In furtherance of the schemes and conspiracy, Otaru and his co-conspirators opened and maintained a series of bank accounts. Some of Otaru’s accounts were in his name and some were in the names of various aliases. In order to open bank accounts using false names, Otaru obtained from his co-conspirators false identification documents, usually counterfeit passports and drivers’ licenses, purportedly issued by nations in Africa, such as Nigeria, Gambia, Ghana, Liberia, Sierra Leone, and South Africa. The false passports contained forged and counterfeit United States visas, as false evidence of the bearer’s evidence of authorized stay and employment in the United States.

In April 2017, the indictment says, U.S. Customs and Border Protection seized a package sent to Otaru from Nigeria that was manifested as “local body scrub.” In addition to a container of soap, the package contained four counterfeit passports (purportedly issued by Nigeria, Ghana, Liberia, and Sierra Leone) with four corresponding foreign driver’s licenses. All documents displayed Otaru’s picture but bore different names. All documents were fraudulent, and the passports further contained counterfeit United States visas.
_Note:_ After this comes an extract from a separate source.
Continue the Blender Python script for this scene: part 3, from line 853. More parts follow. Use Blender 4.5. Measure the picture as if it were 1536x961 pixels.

In August 2017, the indictment says, U.S. Customs and Border Protection seized a package sent to Otaru from Nigeria that was manifested as “native suite and sandals.” Hidden in the soles of the sandals were four counterfeit passports (purportedly issued by Nigeria, Gambia, South Africa, and Liberia) with four corresponding foreign driver’s licenses. All documents displayed Otaru’s picture, but bore different names. All documents were fraudulent, and the passports further contained counterfeit United States visas.

Otaru allegedly also possessed a fraudulent Kenyan passport and two fraudulent Nigerian passports.

Otaru kept some of the funds obtained from the alleged schemes for his own use. He transferred some of the funds to co-conspirators in the United States and in other countries. He sometime used the funds to purchase vehicles for export to co-conspirators in Africa.

In addition to the conspiracy, the indictment charges Otaru with four counts of wire fraud, four counts of bank fraud, one count of theft of public money, and two counts of fraud and misuse of visas, permits and other documents. The indictment also contains a forfeiture allegation, which would require Otaru to forfeit to the government any property derived from the proceeds of the alleged conspiracy.

The charges contained in this indictment are simply accusations, and not evidence of guilt. Evidence supporting the charges must be presented to a federal trial jury, whose duty is to determine guilt or innocence.

This case is being prosecuted by Assistant U.S. Attorney Steven M. Mohlhenrich. It was investigated by Immigration and Customs Enforcement’s (ICE) Homeland Security Investigations (HSI), ICE Enforcement and Removal Operations, and IRS-Criminal Investigation.